‘So are they all, all honourable men’
The controversy that has been aroused by Bob Geldof (or should that be Sir Bob?) handing back his deed as Honorary Freeman of the City of Dublin at the City Hall has focused public attention on just what this title is.
Turning as I always do to the books on my shelves, I find that though the title is not much discussed in the heavier more academic tomes that now abound about the city’s millennium of existence, these lauded few are listed in the older editions of Thom’s Directory (of the kind so vital to all research into all matters relating to Dublin), and in the pages Fr Eddie O’Donnell’s always useful Annals of Dublin, illustrated by finely printed images of Fr Frank Brown, in which is printed the “Roll of the Honorary Freemen of the City of Dublin”.
The city may be far more than a thousand years old, but this title is quite modern – in the historian’s sense, that is – for it dates only from 1876.
Parliament (that is to say Westminster) had passed an Act that enabled Dublin City Council “to elect and admit persons to be honorary burgesses”. This was rather in imitation of a medieval custom of admitting people to be “free citizens”, who were presented then with a key to the city gates.
This Victorian act can be seen as part of a general movement across these islands for the rapidly enlarging (often heavily industrialised cities such as Manchester or Glasgow) to give themselves grander airs with respect to London’s.
The Irish nationalists who then controlled the city council (from time to time) at once admitted Isaac Butt, the leader of the Irish Independent Party (1876), W. E. Gladstone , then the darling of the Irish (1877), and Ulysses S. Grant, the former President of the USA who was touring the world (1878).

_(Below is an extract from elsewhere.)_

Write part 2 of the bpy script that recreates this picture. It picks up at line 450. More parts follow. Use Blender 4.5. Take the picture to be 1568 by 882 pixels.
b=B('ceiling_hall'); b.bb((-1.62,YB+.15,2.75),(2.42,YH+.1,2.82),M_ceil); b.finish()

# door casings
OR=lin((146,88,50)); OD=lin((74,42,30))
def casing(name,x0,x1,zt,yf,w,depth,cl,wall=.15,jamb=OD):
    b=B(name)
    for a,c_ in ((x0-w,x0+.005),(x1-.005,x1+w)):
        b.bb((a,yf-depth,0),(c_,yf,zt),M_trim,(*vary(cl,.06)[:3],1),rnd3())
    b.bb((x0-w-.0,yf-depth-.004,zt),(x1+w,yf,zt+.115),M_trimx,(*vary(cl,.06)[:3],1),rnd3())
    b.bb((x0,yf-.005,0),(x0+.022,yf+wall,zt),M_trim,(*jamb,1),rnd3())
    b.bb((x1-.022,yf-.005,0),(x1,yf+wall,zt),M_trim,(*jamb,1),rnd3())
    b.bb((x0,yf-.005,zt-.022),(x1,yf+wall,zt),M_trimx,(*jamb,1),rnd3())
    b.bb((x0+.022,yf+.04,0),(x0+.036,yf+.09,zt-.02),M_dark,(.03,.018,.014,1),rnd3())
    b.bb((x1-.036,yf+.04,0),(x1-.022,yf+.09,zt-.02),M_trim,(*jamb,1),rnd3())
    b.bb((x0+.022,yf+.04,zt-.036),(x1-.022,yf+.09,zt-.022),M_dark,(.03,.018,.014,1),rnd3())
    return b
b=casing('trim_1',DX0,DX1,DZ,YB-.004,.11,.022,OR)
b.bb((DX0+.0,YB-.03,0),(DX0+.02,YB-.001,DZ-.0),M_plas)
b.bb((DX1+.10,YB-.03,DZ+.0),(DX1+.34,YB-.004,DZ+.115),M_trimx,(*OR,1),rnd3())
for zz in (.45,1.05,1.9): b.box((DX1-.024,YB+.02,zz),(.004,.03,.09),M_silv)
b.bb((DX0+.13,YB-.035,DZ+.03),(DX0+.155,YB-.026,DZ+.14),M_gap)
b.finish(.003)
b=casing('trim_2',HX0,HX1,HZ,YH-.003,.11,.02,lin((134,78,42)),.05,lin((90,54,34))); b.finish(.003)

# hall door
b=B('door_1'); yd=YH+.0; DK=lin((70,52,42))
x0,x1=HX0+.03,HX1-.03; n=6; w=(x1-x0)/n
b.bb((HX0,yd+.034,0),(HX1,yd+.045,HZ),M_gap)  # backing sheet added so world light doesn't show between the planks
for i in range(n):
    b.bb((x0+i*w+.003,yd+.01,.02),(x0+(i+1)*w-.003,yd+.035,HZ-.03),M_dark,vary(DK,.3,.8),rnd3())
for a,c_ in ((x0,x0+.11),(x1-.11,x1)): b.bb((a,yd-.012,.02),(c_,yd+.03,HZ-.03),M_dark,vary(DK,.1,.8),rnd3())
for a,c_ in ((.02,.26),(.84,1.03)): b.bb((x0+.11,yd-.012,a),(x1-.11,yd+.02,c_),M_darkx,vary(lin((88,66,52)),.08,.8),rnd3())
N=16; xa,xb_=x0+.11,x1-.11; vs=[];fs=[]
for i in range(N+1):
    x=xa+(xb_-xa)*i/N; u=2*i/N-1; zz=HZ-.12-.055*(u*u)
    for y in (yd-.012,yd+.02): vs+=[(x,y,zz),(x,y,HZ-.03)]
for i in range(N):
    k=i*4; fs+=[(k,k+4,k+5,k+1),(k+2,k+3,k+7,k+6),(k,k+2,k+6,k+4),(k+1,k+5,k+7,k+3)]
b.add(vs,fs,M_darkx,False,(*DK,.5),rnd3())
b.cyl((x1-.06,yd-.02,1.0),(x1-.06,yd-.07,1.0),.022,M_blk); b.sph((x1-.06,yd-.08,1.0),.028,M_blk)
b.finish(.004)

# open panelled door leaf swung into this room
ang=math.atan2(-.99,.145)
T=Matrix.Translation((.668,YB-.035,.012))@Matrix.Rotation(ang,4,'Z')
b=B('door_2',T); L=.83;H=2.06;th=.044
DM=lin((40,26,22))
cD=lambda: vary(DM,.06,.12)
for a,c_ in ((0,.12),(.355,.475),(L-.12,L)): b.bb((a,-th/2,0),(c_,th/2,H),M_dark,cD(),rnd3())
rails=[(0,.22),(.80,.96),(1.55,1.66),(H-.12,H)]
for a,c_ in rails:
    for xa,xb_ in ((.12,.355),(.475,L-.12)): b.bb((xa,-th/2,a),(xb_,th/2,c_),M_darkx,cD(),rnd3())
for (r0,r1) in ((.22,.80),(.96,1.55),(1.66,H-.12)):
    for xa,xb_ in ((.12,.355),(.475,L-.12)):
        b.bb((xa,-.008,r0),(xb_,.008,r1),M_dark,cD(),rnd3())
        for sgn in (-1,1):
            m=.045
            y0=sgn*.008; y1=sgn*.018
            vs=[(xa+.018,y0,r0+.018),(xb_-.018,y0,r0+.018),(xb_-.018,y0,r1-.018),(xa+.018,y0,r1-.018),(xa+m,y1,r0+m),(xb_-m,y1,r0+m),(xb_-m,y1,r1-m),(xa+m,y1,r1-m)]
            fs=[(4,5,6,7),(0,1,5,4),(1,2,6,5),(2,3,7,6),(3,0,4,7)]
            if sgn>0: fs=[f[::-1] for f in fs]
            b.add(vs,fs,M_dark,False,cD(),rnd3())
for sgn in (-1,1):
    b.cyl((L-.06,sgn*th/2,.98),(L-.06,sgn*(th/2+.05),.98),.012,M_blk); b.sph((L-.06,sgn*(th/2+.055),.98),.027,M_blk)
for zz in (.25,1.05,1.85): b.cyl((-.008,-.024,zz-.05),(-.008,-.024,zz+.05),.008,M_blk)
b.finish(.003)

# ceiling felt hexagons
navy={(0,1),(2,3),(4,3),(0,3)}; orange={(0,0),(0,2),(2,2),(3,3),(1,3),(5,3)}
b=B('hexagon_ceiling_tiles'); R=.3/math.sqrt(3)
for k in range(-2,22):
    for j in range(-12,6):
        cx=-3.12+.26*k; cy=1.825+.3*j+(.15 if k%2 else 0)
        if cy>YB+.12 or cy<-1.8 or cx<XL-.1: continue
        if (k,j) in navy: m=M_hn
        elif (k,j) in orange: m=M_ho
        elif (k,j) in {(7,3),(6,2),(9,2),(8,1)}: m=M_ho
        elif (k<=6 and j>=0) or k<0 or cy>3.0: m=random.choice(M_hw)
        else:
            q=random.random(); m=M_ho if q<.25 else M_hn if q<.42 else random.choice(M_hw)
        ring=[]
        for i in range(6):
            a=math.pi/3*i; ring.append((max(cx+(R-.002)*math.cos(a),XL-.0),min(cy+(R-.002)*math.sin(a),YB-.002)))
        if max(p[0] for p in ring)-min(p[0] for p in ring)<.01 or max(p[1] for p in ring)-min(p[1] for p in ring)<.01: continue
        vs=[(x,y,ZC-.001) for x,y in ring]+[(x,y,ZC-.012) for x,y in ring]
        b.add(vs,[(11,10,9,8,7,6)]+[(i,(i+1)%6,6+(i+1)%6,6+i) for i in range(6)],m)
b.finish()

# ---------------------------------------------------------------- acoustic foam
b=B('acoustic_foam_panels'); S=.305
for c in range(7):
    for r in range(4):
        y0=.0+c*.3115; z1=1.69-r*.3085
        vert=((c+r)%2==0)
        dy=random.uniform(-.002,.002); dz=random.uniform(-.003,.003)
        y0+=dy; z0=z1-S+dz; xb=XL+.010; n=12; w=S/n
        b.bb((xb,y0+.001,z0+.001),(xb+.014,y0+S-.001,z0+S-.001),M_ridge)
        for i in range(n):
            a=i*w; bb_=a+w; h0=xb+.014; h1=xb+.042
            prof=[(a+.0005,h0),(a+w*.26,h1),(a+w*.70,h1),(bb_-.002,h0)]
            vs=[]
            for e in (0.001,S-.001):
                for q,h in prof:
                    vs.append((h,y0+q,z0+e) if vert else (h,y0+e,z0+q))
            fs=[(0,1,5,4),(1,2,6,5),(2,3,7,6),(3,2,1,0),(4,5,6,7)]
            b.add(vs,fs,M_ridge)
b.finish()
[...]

So much for the great, but the fourth freeman was one of the good. This was Captain Edward E. Potter, commander of the Relief Ship Constellation. Capt. Potter had carried supplies of food to the famine struck West across the Atlantic, laying off aid at the villages along the coast as he sailed northwards in 1879-80. He was admitted at the end of his work as a special mark of honor (26 April 1880).

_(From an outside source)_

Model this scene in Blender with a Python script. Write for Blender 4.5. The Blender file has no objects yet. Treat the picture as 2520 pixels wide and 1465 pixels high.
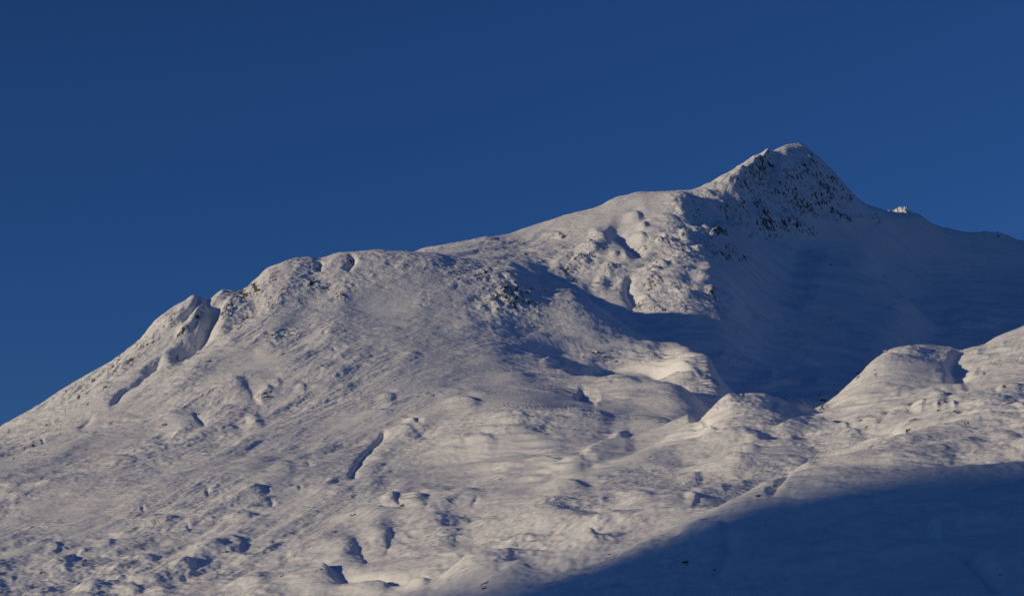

Capt. Potter represented the sort of person that one might expect to be honored today for their charitable works, as was Bob Geldof in due course.
However, when one goes down the list one can see that those marked out were overwhelmingly political public figures, or people who were once celebrities of some kind or another.
Hopes
Some are now little known. Coming upon their names, many would ask who was Ehrenfried Gunther Baron Hunefeld and Captain Herman Köhl in June 1928. Yet all was made clear by the next name, Major James Fitzmaurice. These were the fliers who conquered the Atlantic, raising Ireland’s hopes of being a major player in international flight.
But there were also a fair number of genuine – and deserving – Dublin talents, people such Edwards/Mac Liammóir, Noel Purcell, and Maureen Potter and many others who were genuinely popular. (And doubtless T. D. Sullivan, one of the founders of this paper, deserved his tribute in 1887 – if only because he was one of the great ballad writers of the day…)
Yet on the whole one takes away the impression of one lot of politicians rewarding another lot. Given the fact that so many politician have many human failings, and often have feet of clay, it is hardly surprising that now and again some embarrassment should arise over those chosen. But we cannot worry about the past.
But one feels today that if Bob Geldoff wants to do something about the situation in Myamar he could begin here at home, and apply himself to achieving reconciliation between the Buddhist Burmans in Ireland and their Muslim compatriots the Rohingya – who are rejected by them as ‘Bengalis’. At present neither group in Ireland speaks to the other. Step into the gap, Sir Bob? But don’t insult Dublin and Dubliners instead.